Joe goes limp in his seat, his head slumped on his chest.
Without taking the time to advise his passengers, the conductor throws open a vestibule door and heads back towards the scene of impact. He knows from times past that seconds may count. He finds his assistant (an able and experienced fellow conductor who was closer to the rear)(and was wise enough to start taking a statement on the spot) already administering to Mat, who remains collapsed by the tracks. So the conductor, while talking to the Amtrak National Operations Center on a cell phone with one ear and the Conrail Dispatcher on the radio with the other continues back to the scene to determine track damage. And finds what is left of the little truck.
Impacts under 80 miles an hour actually leave recognizable remains. Impacts over 70 leave vehicles compressed, as if they came out of the crusher.
The little truck is off the right of way. The passenger side of the cab is now indistinguishable from the drivers side. What was a few moments ago nearly four feet across is now only two feet wide. The front wheels are scattered hither and yon. All the glass is broken or missing. It is as though the little truck exploded, which in a sense it did. The motor has somehow miraculously remained in the engine compartment, but is smoking pretty good. Pieces of the truck itself are scattered over thirty feet. There is nothing to be done, here. There is no track damage. The first cops arrive.

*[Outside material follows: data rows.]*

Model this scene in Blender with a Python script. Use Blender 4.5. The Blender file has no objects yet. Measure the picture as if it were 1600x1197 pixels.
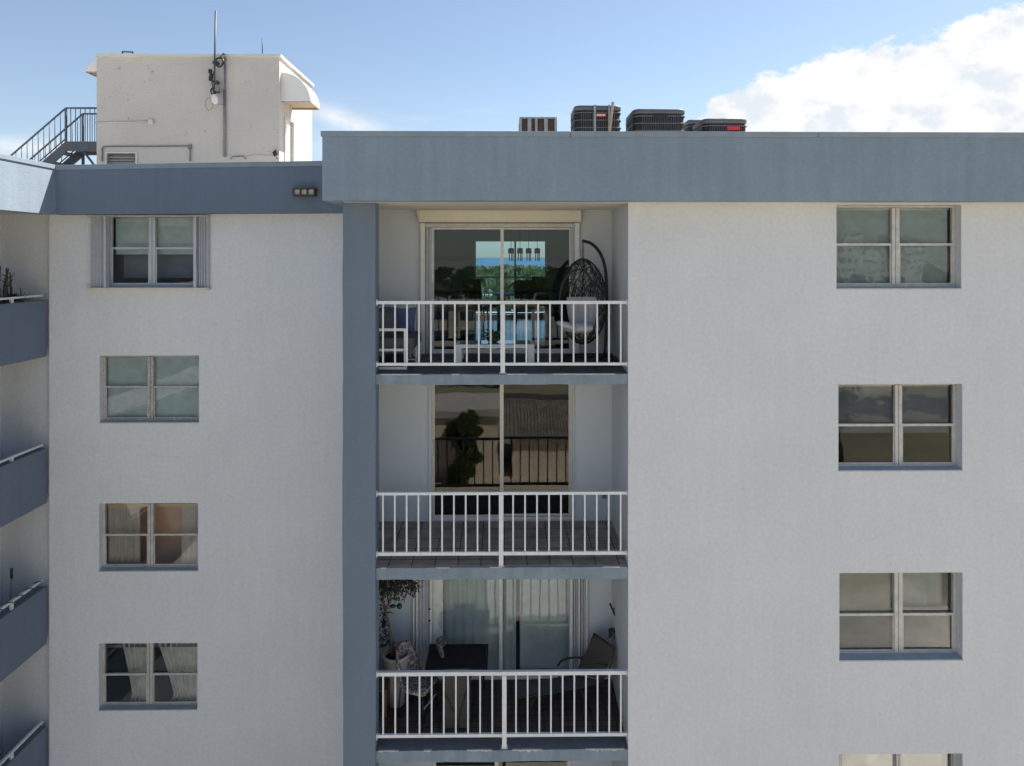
import bpy, math, random
from mathutils import Vector, Matrix
R = math.radians
SC = bpy.context.scene
COL = SC.collection

# ------------------------------------------------------------------ camera, sky, sun, exposure
F_PX, ROW0, YAW = 1100.0, 402.0, math.atan(12.5/1100)
cam_d = bpy.data.cameras.new('camera'); cam = bpy.data.objects.new('camera', cam_d); COL.objects.link(cam)
cam_d.sensor_fit = 'HORIZONTAL'; cam_d.sensor_width = 36; cam_d.lens = 36*F_PX/1600
cam_d.shift_x = 0; cam_d.shift_y = -(598.5-ROW0)/1600
cam_d.clip_start = 0.1; cam_d.clip_end = 60000
cam.location = (0, 0, 0); cam.rotation_euler = (R(90), 0, -YAW)
SC.camera = cam
SUN_DIR = Vector((0.60, 0.47, 1.0)).normalized()
SUN_EL = math.asin(SUN_DIR.z); SUN_AZ = math.atan2(SUN_DIR.x, SUN_DIR.y)
SC.view_settings.view_transform = 'Standard'; SC.view_settings.look = 'None'
SC.view_settings.gamma = 1; SC.view_settings.exposure = 1.13
SC.render.engine = 'CYCLES'
SC.cycles.max_bounces = 8; SC.cycles.transparent_max_bounces = 16
SC.cycles.caustics_reflective = False; SC.cycles.caustics_refractive = False

def new_world():
    w = bpy.data.worlds.new('World'); SC.world = w; w.use_nodes = True
    nt = w.node_tree; nt.nodes.clear(); N = nt.nodes.new; L = nt.links.new
    out = N('ShaderNodeOutputWorld'); bg = N('ShaderNodeBackground'); L(bg.outputs[0], out.inputs[0])
    sky = N('ShaderNodeTexSky'); sky.sky_type = 'NISHITA'; sky.sun_disc = False
    sky.sun_elevation = SUN_EL; sky.sun_rotation = SUN_AZ
    sky.altitude = 0; sky.air_density = 1.0; sky.dust_density = 0.35; sky.ozone_density = 1.6
    S = 0.068
    bg.inputs[1].default_value = S
    tc = N('ShaderNodeTexCoord'); sep = N('ShaderNodeSeparateXYZ'); L(tc.outputs['Generated'], sep.inputs[0])
    def M(op, a, b=None, c=None):
        n = N('ShaderNodeMath'); n.operation = op
        for i, v in enumerate((a, b, c)):
            if v is None: continue
            if isinstance(v, (int, float)): n.inputs[i].default_value = v
            else: L(v, n.inputs[i])
        return n.outputs[0]
    az = M('ARCTAN2', sep.outputs[0], sep.outputs[1])
    el = M('ARCSINE', sep.outputs[2])
    comb = N('ShaderNodeCombineXYZ'); L(az, comb.inputs[0]); L(el, comb.inputs[1]); comb.inputs[2].default_value = 3.1
    def noise(scale, det=8, rough=0.6, stretch=(1, 1, 1), loc=(0, 0, 0)):
        mp = N('ShaderNodeMapping'); mp.inputs['Scale'].default_value = stretch; mp.inputs['Location'].default_value = loc
        L(comb.outputs[0], mp.inputs[0])
        n = N('ShaderNodeTexNoise'); n.inputs['Scale'].default_value = scale; n.inputs['Detail'].default_value = det
        n.inputs['Roughness'].default_value = rough; L(mp.outputs[0], n.inputs['Vector']); return n.outputs[0]
    # outline of the cloud bank: elevation of its upper edge against azimuth
    pts = [(1075, 214), (1100, 172), (1115, 156), (1150, 133), (1200, 110), (1250, 103), (1275, 84), (1340, 70), (1400, 58),
           (1455, 50), (1500, 34), (1540, 12), (1600, -6), (1750, -60), (1950, -150)]
    fc = N('ShaderNodeFloatCurve'); cu = fc.mapping.curves[0]
    A0, A1, E1 = 0.2, 1.0, 0.6
    P = []
    for px, py in pts:
        t = (px-800)/F_PX; a = math.atan(t)+YAW; e = math.atan((ROW0-py)/F_PX*math.cos(math.atan(t)))
        P.append(((a-A0)/(A1-A0), e/E1))
    cu.points[0].location = (0, 0.0); cu.points[-1].location = (1, 0.55)
    for a, e in P: cu.points.new(a, e)
    fc.mapping.update()
    u = M('DIVIDE', M('SUBTRACT', az, A0), A1-A0); L(u, fc.inputs['Value'])
    edge = M('MULTIPLY', fc.outputs[0], E1)
    n1 = noise(26, 10, 0.62, (1, 1.7, 1)); n2 = noise(7, 6, 0.55, (1, 1.3, 1))
    d = M('SUBTRACT', M('ADD', edge, M('MULTIPLY', M('SUBTRACT', n1, 0.5), 0.085)), el)
    d = M('ADD', d, M('MULTIPLY', M('SUBTRACT', n2, 0.5), 0.03))
    mk = N('ShaderNodeMapRange'); mk.interpolation_type = 'SMOOTHSTEP'; L(d, mk.inputs[0])
    mk.inputs[1].default_value = -0.004; mk.inputs[2].default_value = 0.010
    gate = N('ShaderNodeMapRange'); L(u, gate.inputs[0]); gate.inputs[1].default_value = 0.06; gate.inputs[2].default_value = 0.11
    gate2 = M('LESS_THAN', u, 1.0)
    bank = M('MULTIPLY', M('MULTIPLY', mk.outputs[0], gate.outputs[0]), gate2)
    # thin wisps
    nw = noise(5, 10, 0.6, (1, 5.5, 1), (0.6, 0.2, 0)); low = N('ShaderNodeMapRange'); L(el, low.inputs[0])
    low.inputs[1].default_value = 0.24; low.inputs[2].default_value = 0.1
    wm = N('ShaderNodeMapRange'); wm.interpolation_type = 'SMOOTHSTEP'; L(nw, wm.inputs[0]); wm.inputs[1].default_value = 0.52; wm.inputs[2].default_value = 0.78
    wisp = M('MULTIPLY', M('MULTIPLY', wm.outputs[0], low.outputs[0]), 0.75)
    nl = noise(9, 10, 0.65, (1, 3.2, 1), (2.2, 5.1, 0))
    for a0, e0, wa, we, sl, amp in ((-.215, .185, .055, .014, -.30, 1.5), (-.60, .128, .05, .010, .05, 1.1), (-.235, .155, .03, .02, 0, .8)):
        da = M('SUBTRACT', az, a0); de = M('SUBTRACT', M('SUBTRACT', el, e0), M('MULTIPLY', da, sl))
        q = M('ADD', M('POWER', M('ABSOLUTE', M('DIVIDE', da, wa)), 2.0), M('POWER', M('ABSOLUTE', M('DIVIDE', de, we)), 2.0))
        g = M('MULTIPLY', M('EXPONENT', M('MULTIPLY', q, -1.0)), M('MULTIPLY', nl, amp)); wisp = M('MAXIMUM', wisp, g)
    mask = M('MINIMUM', M('MAXIMUM', bank, wisp), 1.0)
    # cloud body, billows with grey-blue hollows
    n3 = noise(15, 9, 0.58, (1, 1.2, 1), (4, 1, 0)); n4 = noise(42, 7, 0.6, (1, 1.4, 1))
    hol = M('ADD', M('MULTIPLY', n3, 0.8), M('MULTIPLY', n4, 0.25))
    cr = N('ShaderNodeMapRange'); cr.interpolation_type = 'SMOOTHSTEP'; L(hol, cr.inputs[0]); cr.inputs[1].default_value = 0.50; cr.inputs[2].default_value = 0.64
    cc = N('ShaderNodeMix'); cc.data_type = 'RGBA'; L(cr.outputs[0], cc.inputs[0])
    cc.inputs[6].default_value = (6.8, 6.85, 6.9, 1); cc.inputs[7].default_value = (5.5, 5.85, 6.3, 1)
    hsv = N('ShaderNodeHueSaturation'); hsv.inputs['Saturation'].default_value = 0.9; hsv.inputs['Value'].default_value = 1.0; L(sky.outputs[0], hsv.inputs['Color'])
    mx = N('ShaderNodeMix'); mx.data_type = 'RGBA'; L(mask, mx.inputs[0]); L(hsv.outputs[0], mx.inputs[6]); L(cc.outputs[2], mx.inputs[7])
    L(mx.outputs[2], bg.inputs[0])
new_world()
sd = bpy.data.lights.new('sun', 'SUN'); sd.energy = 5.0; sd.angle = R(0.5); sd.color = (1.0, 0.93, 0.84)
sun = bpy.data.objects.new('sun', sd); COL.objects.link(sun)
sun.rotation_euler = SUN_DIR.to_track_quat('Z', 'Y').to_euler(); sun.location = SUN_DIR*60

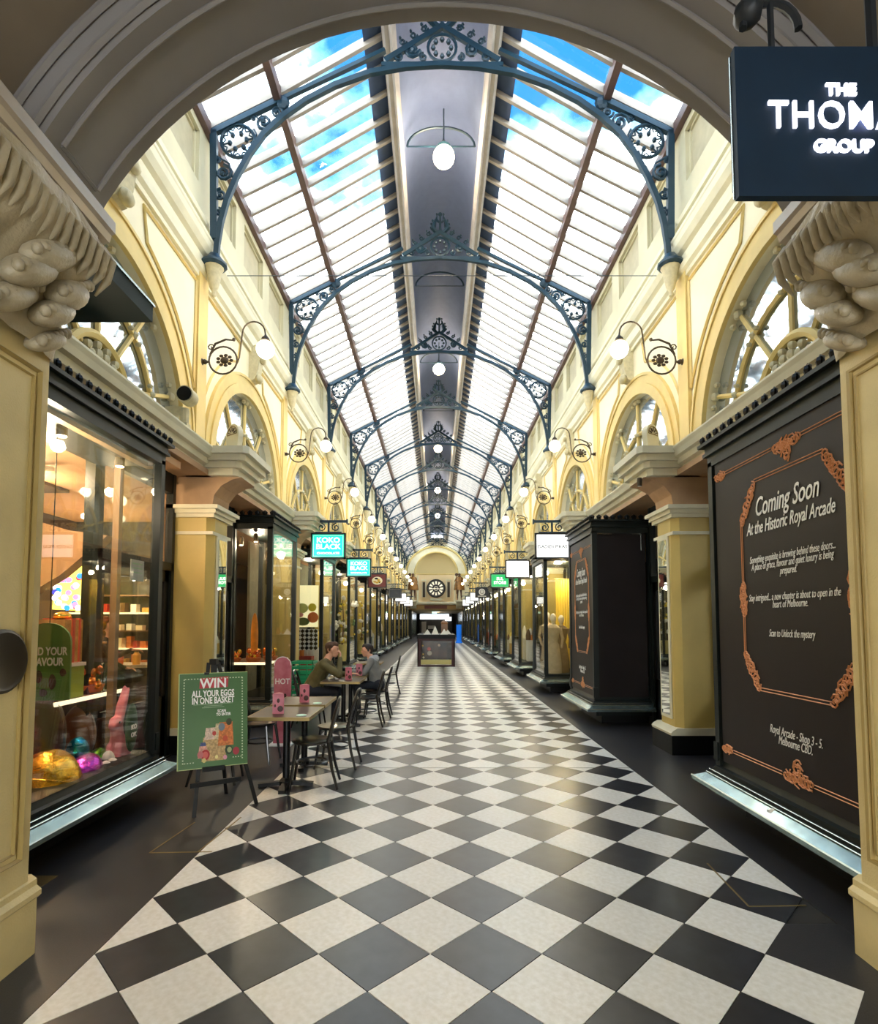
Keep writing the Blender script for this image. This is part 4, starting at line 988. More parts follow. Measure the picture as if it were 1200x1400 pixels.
def face_bits(H, f, parent, hm, k=1, long=0):
    H = Vector(H); f = Vector(f).normalized(); sd = Vector((0, 0, 1)).cross(f)
    b = MB()
    for q in (-1, 1): b.ball(H+f*.083*k+sd*q*.03*k+Vector((0, 0, .012*k)), (.011*k, .011*k, .007*k), 8, 6)
    b.build('eyes', mat('eye_dark', (40, 30, 26), .2), parent, local=True, smooth=True)
    b = MB()
    for q in (-1, 1): b.tube([H+f*.09*k+sd*q*.018*k+Vector((0, 0, .032*k)), H+f*.082*k+sd*q*.045*k+Vector((0, 0, .034*k))], .005*k, 5)
    b.build('eyebrows', hm, parent, local=True)
    pr = [(H-f*.03*k+Vector((0, 0, .06*k)), H+f*.035*k+Vector((0, 0, .085*k)), .085*k, .06*k, 0), (H-f*.05*k+Vector((0, 0, .06*k)), H-f*.06*k-Vector((0, 0, (.02+long)*k)), .08*k, .055*k, 0)]
    for q in (-1, 1): pr.append((H+sd*q*.055*k-f*.02*k+Vector((0, 0, .07*k)), H+sd*q*.06*k-f*.03*k+Vector((0, 0, .015*k)), .045*k, .03*k, 0))
    capsules(pr, .009, [hm], 'hair', parent, 3)
def seated(label, loc, rz_, jacket, trousers, shoe, hm, k=1, mouth=True, hood=None, lean=.22):
    t = thing('person', label, 'person', loc, rz_)
    z0 = .46+.09; V = lambda x, y, z: Vector((x*k, y*k, z0+(z-.55)*k if z > .3 else z))
    sh = .17; hip = V(0, 0, .57); chest = V(lean*.7, 0, .93); nk = V(lean, 0, 1.07); H = V(lean+.08, 0, 1.205)
    p = [(V(-.02, -.08, .57), V(-.02, .08, .57), .115*k, .115*k, 2), (hip, V(lean*.4, 0, .76), .15*k, .145*k, 1), (V(lean*.4, -.04, .76), V(lean*.75, -.09, .94), .12*k, .115*k, 1), (V(lean*.4, .04, .76), V(lean*.75, .09, .94), .12*k, .115*k, 1),
         (V(lean*.9, -sh, 1.0), V(lean*.9, sh, 1.0), .08*k, .08*k, 1), (nk, V(lean+.05, 0, 1.15), .062*k, .058*k, 0)]
    head(p, H, (1, 0, -.0), k)
    for sg in (-1, 1):
        p += [(V(.02, sg*.09, .56), V(.42, sg*.12, .55), .085*k, .062*k, 2), (V(.42, sg*.12, .55), V(.38, sg*.12, .13), .058*k, .042*k, 2), (V(.38, sg*.12, .07), V(.52, sg*.13, .045), .042, .038, 3)]
    # right arm (y<0) raised to the mouth, left arm resting on the table
    E1 = V(lean+.23, -.24, .83); 
    if mouth:
        W1 = H+Vector((.13, -.06, -.13))*k; p += [(V(lean*.9, -sh-.02, .99), E1, .066*k, .056*k, 1), (E1, W1, .055*k, .038*k, 1)]; hand(p, W1, (.02, .35, .75), (1, 0, 0), (0, 1, 0), 0, k, .9)
    else:
        W1 = V(lean+.36, -.12, .82); p += [(V(lean*.9, -sh-.02, .99), V(lean+.1, -.22, .80), .052*k, .045*k, 1), (V(lean+.1, -.22, .80), W1, .045*k, .033*k, 1)]; hand(p, W1, (1, .3, 0), (0, 0, 1), (0, 1, 0), 0, k, .4)
    E2 = V(lean+.1, .24, .80); W2 = V(lean+.36, .14, .82)
    p += [(V(lean*.9, sh+.02, .99), E2, .066*k, .056*k, 1), (E2, W2, .055*k, .038*k, 1)]; hand(p, W2, (1, -.3, 0), (0, 0, 1), (0, -1, 0), 0, k, .4)
    if hood: p += [(V(lean-.08, -.05, 1.06), V(lean-.08, .05, 1.06), .075*k, .075*k, 4), (V(lean-.02, -.1, 1.06), V(lean-.02, .1, 1.06), .05*k, .05*k, 4)]
    capsules(p, .009, [skin, jacket, trousers, shoe, hood or jacket], 'body', t)
    face_bits(H, (1, 0, 0), t, hm, k)
    return t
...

They are Niles PD and allow that EMS is on the way, but the accident is not in their jurisdiction. Michigan State Police arrive as Mat is taken away. The State Cop is an experienced veteran, and since there were no fatalities, and Mat was obviously trespassing, he turns the train crew loose with minimal delay. He takes a picture of the little truck (what is left of it) and of the front of the Amtrak engine. Aside from some paint smears and assorted fiberglass shreds there is no discernable damage to the engine. Motorists take note.
In twenty five years of railroading the average seems to be one ‘incident’ every six months. For a given train crew member. You might duck the odds for a year or so, and then the ‘things come in threes’ rule will bring you up to date in a hurry.